--- START OF Dataset section ---
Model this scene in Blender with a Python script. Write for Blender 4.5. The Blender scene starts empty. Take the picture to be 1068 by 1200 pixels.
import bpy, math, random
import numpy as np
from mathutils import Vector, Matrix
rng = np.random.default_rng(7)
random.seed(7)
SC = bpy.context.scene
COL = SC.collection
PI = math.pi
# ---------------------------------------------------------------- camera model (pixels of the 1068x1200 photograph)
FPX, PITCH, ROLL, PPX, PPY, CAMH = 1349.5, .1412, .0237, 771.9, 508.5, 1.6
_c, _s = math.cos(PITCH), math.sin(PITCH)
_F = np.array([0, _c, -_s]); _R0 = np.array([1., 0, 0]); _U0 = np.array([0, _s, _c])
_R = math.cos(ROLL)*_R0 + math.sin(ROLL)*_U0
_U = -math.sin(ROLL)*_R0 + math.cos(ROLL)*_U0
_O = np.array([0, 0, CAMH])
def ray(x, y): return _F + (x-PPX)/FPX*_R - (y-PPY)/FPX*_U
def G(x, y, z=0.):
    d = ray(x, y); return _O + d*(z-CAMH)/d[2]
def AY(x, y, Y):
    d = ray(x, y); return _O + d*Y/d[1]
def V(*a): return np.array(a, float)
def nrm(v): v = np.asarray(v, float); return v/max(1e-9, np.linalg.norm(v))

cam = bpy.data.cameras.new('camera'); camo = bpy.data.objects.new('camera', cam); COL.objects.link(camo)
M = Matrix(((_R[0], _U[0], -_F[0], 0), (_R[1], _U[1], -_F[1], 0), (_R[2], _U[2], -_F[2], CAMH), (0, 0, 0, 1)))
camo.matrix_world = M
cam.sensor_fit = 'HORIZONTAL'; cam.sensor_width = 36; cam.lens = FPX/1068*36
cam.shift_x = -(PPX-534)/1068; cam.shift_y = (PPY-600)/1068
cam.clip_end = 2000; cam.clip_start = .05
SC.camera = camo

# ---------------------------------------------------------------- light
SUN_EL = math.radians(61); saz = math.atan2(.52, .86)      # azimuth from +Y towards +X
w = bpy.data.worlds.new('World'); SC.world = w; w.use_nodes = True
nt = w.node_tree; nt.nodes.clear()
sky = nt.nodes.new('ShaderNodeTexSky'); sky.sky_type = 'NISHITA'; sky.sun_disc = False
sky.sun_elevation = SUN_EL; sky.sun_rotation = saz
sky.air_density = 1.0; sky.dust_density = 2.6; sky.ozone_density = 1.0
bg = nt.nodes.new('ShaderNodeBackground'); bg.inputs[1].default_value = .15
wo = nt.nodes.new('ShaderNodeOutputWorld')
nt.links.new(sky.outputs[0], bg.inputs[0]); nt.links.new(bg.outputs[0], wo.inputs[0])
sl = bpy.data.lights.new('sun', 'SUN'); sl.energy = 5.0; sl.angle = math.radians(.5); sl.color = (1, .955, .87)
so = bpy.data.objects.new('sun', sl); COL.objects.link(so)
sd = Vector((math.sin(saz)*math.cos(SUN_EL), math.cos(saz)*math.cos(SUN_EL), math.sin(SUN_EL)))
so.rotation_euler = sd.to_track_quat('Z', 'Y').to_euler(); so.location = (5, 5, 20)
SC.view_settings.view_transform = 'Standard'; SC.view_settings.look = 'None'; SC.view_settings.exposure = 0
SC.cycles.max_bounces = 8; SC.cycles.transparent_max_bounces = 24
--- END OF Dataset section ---
## The exercise
Your answer should be only a number: how many lines of the data above contain the string "scene"?

## Full response
2